• WHAT IS NEEDED
Return all entries precisely as they stand, without the images.

===== SUPPLIED RECORDS

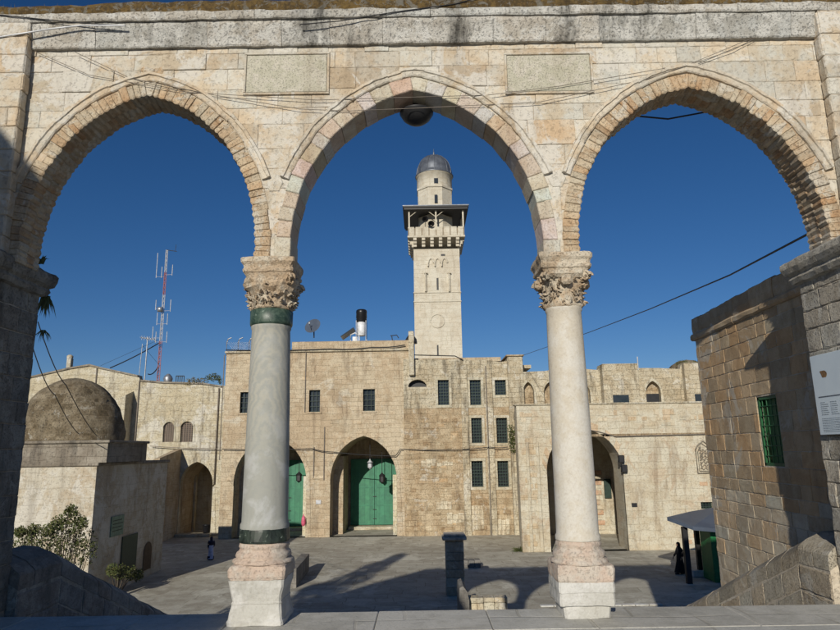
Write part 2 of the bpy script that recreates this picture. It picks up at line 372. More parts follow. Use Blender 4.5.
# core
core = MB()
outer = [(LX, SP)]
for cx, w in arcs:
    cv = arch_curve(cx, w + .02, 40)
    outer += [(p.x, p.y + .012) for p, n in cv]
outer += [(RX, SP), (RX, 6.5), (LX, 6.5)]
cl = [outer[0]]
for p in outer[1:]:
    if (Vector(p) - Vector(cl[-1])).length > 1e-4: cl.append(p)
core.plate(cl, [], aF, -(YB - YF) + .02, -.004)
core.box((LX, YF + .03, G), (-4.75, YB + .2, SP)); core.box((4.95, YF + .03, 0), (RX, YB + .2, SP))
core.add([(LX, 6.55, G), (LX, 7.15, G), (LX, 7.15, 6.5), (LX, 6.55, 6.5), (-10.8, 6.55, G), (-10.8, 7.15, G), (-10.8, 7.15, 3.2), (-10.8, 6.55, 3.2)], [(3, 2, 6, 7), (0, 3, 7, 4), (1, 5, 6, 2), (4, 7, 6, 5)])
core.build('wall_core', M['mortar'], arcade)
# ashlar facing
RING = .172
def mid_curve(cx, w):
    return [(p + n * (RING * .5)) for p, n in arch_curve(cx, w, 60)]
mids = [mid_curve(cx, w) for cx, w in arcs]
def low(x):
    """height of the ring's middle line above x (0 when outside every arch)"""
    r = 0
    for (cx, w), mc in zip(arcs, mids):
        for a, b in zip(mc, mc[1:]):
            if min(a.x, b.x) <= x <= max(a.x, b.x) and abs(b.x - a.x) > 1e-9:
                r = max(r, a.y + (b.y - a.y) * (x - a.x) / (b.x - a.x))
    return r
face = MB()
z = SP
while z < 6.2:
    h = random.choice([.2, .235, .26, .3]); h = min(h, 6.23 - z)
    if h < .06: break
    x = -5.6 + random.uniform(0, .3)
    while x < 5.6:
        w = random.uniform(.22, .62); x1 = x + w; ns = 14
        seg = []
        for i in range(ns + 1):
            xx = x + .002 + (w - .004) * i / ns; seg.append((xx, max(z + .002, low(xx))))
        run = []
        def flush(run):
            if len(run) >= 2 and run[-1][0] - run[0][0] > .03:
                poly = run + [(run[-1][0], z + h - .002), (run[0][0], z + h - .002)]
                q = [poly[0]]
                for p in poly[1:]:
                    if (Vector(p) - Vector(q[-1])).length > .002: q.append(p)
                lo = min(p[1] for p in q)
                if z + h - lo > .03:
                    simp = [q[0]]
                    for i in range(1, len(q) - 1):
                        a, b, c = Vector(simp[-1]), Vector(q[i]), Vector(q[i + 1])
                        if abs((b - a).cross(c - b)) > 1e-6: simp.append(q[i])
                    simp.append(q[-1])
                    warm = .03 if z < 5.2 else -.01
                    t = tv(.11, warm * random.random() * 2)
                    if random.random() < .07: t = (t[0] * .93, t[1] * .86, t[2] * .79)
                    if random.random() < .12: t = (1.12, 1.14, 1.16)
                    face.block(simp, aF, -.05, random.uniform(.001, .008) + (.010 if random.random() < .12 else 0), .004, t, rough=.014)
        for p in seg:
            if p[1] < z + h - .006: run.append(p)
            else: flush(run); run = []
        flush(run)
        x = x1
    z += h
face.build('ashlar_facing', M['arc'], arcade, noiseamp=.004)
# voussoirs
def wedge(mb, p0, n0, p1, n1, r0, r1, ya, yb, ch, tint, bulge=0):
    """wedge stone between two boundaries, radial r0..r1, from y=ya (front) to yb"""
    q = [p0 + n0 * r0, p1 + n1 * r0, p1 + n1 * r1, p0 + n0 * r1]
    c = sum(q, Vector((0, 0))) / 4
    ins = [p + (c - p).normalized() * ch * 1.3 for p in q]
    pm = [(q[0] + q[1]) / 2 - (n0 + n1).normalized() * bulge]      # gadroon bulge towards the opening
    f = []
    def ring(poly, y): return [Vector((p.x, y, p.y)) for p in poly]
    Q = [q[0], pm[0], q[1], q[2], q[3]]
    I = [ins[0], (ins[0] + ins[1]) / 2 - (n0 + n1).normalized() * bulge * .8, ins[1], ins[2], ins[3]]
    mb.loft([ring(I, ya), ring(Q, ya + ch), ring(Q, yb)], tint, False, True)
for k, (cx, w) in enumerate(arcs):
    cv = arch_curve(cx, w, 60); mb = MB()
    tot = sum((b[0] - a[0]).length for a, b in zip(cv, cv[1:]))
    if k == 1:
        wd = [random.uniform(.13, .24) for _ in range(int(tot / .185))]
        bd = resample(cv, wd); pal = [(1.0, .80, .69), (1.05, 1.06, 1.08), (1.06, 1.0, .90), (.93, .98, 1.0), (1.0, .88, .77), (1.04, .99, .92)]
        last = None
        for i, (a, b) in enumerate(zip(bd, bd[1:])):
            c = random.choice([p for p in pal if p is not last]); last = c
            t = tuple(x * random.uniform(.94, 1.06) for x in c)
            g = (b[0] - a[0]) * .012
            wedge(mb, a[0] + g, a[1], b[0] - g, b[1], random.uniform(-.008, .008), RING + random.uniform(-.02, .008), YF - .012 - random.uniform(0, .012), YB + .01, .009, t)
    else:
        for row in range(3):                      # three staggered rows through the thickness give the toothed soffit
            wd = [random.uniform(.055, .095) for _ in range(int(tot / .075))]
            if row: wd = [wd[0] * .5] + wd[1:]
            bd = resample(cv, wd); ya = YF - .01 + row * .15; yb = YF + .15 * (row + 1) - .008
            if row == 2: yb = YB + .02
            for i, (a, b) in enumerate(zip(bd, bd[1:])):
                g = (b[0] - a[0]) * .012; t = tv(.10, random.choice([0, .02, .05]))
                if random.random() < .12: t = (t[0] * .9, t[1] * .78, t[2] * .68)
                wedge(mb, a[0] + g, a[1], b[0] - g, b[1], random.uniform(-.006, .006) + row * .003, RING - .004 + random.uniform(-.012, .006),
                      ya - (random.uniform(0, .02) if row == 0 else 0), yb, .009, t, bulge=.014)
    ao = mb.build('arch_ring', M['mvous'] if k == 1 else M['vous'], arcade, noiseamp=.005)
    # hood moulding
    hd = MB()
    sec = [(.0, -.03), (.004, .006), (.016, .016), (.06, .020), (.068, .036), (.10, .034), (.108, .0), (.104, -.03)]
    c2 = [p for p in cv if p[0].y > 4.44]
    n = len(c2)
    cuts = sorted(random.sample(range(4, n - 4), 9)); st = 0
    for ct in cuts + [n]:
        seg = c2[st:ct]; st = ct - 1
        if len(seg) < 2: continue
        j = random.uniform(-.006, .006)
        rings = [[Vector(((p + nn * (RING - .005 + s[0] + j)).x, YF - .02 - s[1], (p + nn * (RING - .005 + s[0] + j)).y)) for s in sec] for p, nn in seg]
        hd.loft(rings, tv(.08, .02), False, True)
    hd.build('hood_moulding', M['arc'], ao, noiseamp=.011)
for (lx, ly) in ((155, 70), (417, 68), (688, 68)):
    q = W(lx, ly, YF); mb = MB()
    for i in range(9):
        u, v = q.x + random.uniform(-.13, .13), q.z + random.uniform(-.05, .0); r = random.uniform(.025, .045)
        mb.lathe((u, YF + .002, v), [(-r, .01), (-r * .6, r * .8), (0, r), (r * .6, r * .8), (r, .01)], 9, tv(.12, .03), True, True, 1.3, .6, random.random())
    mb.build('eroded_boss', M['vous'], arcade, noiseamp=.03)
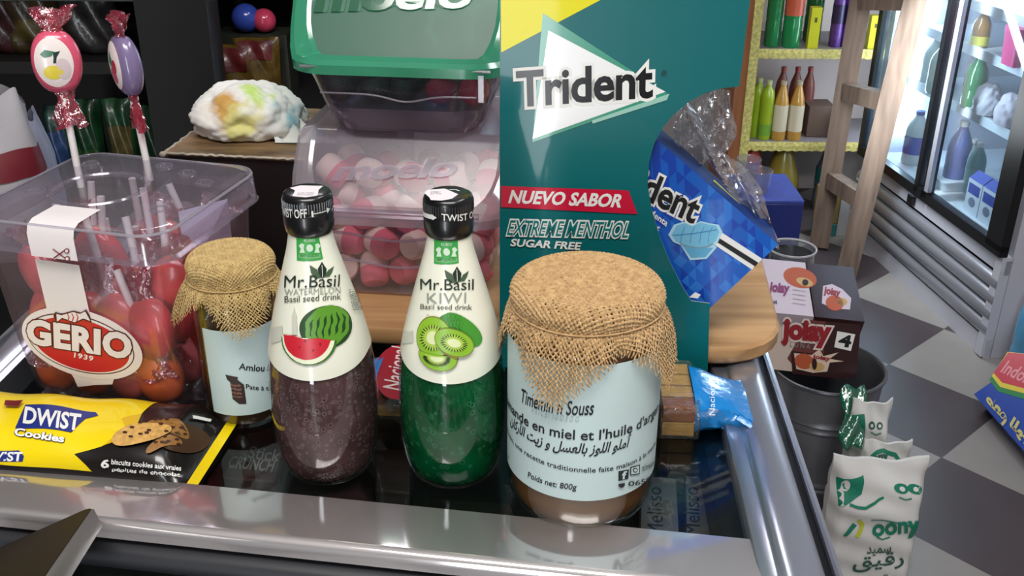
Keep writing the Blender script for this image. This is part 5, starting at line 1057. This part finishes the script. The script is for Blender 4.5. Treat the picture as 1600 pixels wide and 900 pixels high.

==========

• TASK RESULT
Write part 2 of the bpy script that recreates this picture. It picks up at line 372. More parts follow. Use Blender 4.5.
# core
core = MB()
outer = [(LX, SP)]
for cx, w in arcs:
    cv = arch_curve(cx, w + .02, 40)
    outer += [(p.x, p.y + .012) for p, n in cv]
outer += [(RX, SP), (RX, 6.5), (LX, 6.5)]
cl = [outer[0]]
for p in outer[1:]:
    if (Vector(p) - Vector(cl[-1])).length > 1e-4: cl.append(p)
core.plate(cl, [], aF, -(YB - YF) + .02, -.004)
core.box((LX, YF + .03, G), (-4.75, YB + .2, SP)); core.box((4.95, YF + .03, 0), (RX, YB + .2, SP))
core.add([(LX, 6.55, G), (LX, 7.15, G), (LX, 7.15, 6.5), (LX, 6.55, 6.5), (-10.8, 6.55, G), (-10.8, 7.15, G), (-10.8, 7.15, 3.2), (-10.8, 6.55, 3.2)], [(3, 2, 6, 7), (0, 3, 7, 4), (1, 5, 6, 2), (4, 7, 6, 5)])
core.build('wall_core', M['mortar'], arcade)
# ashlar facing
RING = .172
def mid_curve(cx, w):
    return [(p + n * (RING * .5)) for p, n in arch_curve(cx, w, 60)]
mids = [mid_curve(cx, w) for cx, w in arcs]
def low(x):
    """height of the ring's middle line above x (0 when outside every arch)"""
    r = 0
    for (cx, w), mc in zip(arcs, mids):
        for a, b in zip(mc, mc[1:]):
            if min(a.x, b.x) <= x <= max(a.x, b.x) and abs(b.x - a.x) > 1e-9:
                r = max(r, a.y + (b.y - a.y) * (x - a.x) / (b.x - a.x))
    return r
face = MB()
z = SP
while z < 6.2:
    h = random.choice([.2, .235, .26, .3]); h = min(h, 6.23 - z)
    if h < .06: break
    x = -5.6 + random.uniform(0, .3)
    while x < 5.6:
        w = random.uniform(.22, .62); x1 = x + w; ns = 14
        seg = []
        for i in range(ns + 1):
            xx = x + .002 + (w - .004) * i / ns; seg.append((xx, max(z + .002, low(xx))))
        run = []
        def flush(run):
            if len(run) >= 2 and run[-1][0] - run[0][0] > .03:
                poly = run + [(run[-1][0], z + h - .002), (run[0][0], z + h - .002)]
                q = [poly[0]]
                for p in poly[1:]:
                    if (Vector(p) - Vector(q[-1])).length > .002: q.append(p)
                lo = min(p[1] for p in q)
                if z + h - lo > .03:
                    simp = [q[0]]
                    for i in range(1, len(q) - 1):
                        a, b, c = Vector(simp[-1]), Vector(q[i]), Vector(q[i + 1])
                        if abs((b - a).cross(c - b)) > 1e-6: simp.append(q[i])
                    simp.append(q[-1])
                    warm = .03 if z < 5.2 else -.01
                    t = tv(.11, warm * random.random() * 2)
                    if random.random() < .07: t = (t[0] * .93, t[1] * .86, t[2] * .79)
                    if random.random() < .12: t = (1.12, 1.14, 1.16)
                    face.block(simp, aF, -.05, random.uniform(.001, .008) + (.010 if random.random() < .12 else 0), .004, t, rough=.014)
        for p in seg:
            if p[1] < z + h - .006: run.append(p)
            else: flush(run); run = []
        flush(run)
        x = x1
    z += h
face.build('ashlar_facing', M['arc'], arcade, noiseamp=.004)
# voussoirs
def wedge(mb, p0, n0, p1, n1, r0, r1, ya, yb, ch, tint, bulge=0):
    """wedge stone between two boundaries, radial r0..r1, from y=ya (front) to yb"""
    q = [p0 + n0 * r0, p1 + n1 * r0, p1 + n1 * r1, p0 + n0 * r1]
    c = sum(q, Vector((0, 0))) / 4
    ins = [p + (c - p).normalized() * ch * 1.3 for p in q]
    pm = [(q[0] + q[1]) / 2 - (n0 + n1).normalized() * bulge]      # gadroon bulge towards the opening
    f = []
    def ring(poly, y): return [Vector((p.x, y, p.y)) for p in poly]
    Q = [q[0], pm[0], q[1], q[2], q[3]]
    I = [ins[0], (ins[0] + ins[1]) / 2 - (n0 + n1).normalized() * bulge * .8, ins[1], ins[2], ins[3]]
    mb.loft([ring(I, ya), ring(Q, ya + ch), ring(Q, yb)], tint, False, True)
for k, (cx, w) in enumerate(arcs):
    cv = arch_curve(cx, w, 60); mb = MB()
    tot = sum((b[0] - a[0]).length for a, b in zip(cv, cv[1:]))
    if k == 1:
        wd = [random.uniform(.13, .24) for _ in range(int(tot / .185))]
        bd = resample(cv, wd); pal = [(1.0, .80, .69), (1.05, 1.06, 1.08), (1.06, 1.0, .90), (.93, .98, 1.0), (1.0, .88, .77), (1.04, .99, .92)]
        last = None
        for i, (a, b) in enumerate(zip(bd, bd[1:])):
            c = random.choice([p for p in pal if p is not last]); last = c
            t = tuple(x * random.uniform(.94, 1.06) for x in c)
            g = (b[0] - a[0]) * .012
            wedge(mb, a[0] + g, a[1], b[0] - g, b[1], random.uniform(-.008, .008), RING + random.uniform(-.02, .008), YF - .012 - random.uniform(0, .012), YB + .01, .009, t)
    else:
        for row in range(3):                      # three staggered rows through the thickness give the toothed soffit
            wd = [random.uniform(.055, .095) for _ in range(int(tot / .075))]
            if row: wd = [wd[0] * .5] + wd[1:]
            bd = resample(cv, wd); ya = YF - .01 + row * .15; yb = YF + .15 * (row + 1) - .008
            if row == 2: yb = YB + .02
            for i, (a, b) in enumerate(zip(bd, bd[1:])):
                g = (b[0] - a[0]) * .012; t = tv(.10, random.choice([0, .02, .05]))
                if random.random() < .12: t = (t[0] * .9, t[1] * .78, t[2] * .68)
                wedge(mb, a[0] + g, a[1], b[0] - g, b[1], random.uniform(-.006, .006) + row * .003, RING - .004 + random.uniform(-.012, .006),
                      ya - (random.uniform(0, .02) if row == 0 else 0), yb, .009, t, bulge=.014)
    ao = mb.build('arch_ring', M['mvous'] if k == 1 else M['vous'], arcade, noiseamp=.005)
    # hood moulding
    hd = MB()
    sec = [(.0, -.03), (.004, .006), (.016, .016), (.06, .020), (.068, .036), (.10, .034), (.108, .0), (.104, -.03)]
    c2 = [p for p in cv if p[0].y > 4.44]
    n = len(c2)
    cuts = sorted(random.sample(range(4, n - 4), 9)); st = 0
    for ct in cuts + [n]:
        seg = c2[st:ct]; st = ct - 1
        if len(seg) < 2: continue
        j = random.uniform(-.006, .006)
        rings = [[Vector(((p + nn * (RING - .005 + s[0] + j)).x, YF - .02 - s[1], (p + nn * (RING - .005 + s[0] + j)).y)) for s in sec] for p, nn in seg]
        hd.loft(rings, tv(.08, .02), False, True)
    hd.build('hood_moulding', M['arc'], ao, noiseamp=.011)
for (lx, ly) in ((155, 70), (417, 68), (688, 68)):
    q = W(lx, ly, YF); mb = MB()
    for i in range(9):
        u, v = q.x + random.uniform(-.13, .13), q.z + random.uniform(-.05, .0); r = random.uniform(.025, .045)
        mb.lathe((u, YF + .002, v), [(-r, .01), (-r * .6, r * .8), (0, r), (r * .6, r * .8), (r, .01)], 9, tv(.12, .03), True, True, 1.3, .6, random.random())
    mb.build('eroded_boss', M['vous'], arcade, noiseamp=.03)
Keep writing the Blender script for this image. This is part 5, starting at line 1057. This part finishes the script. The script is for Blender 4.5. Treat the picture as 1600 pixels wide and 900 pixels high.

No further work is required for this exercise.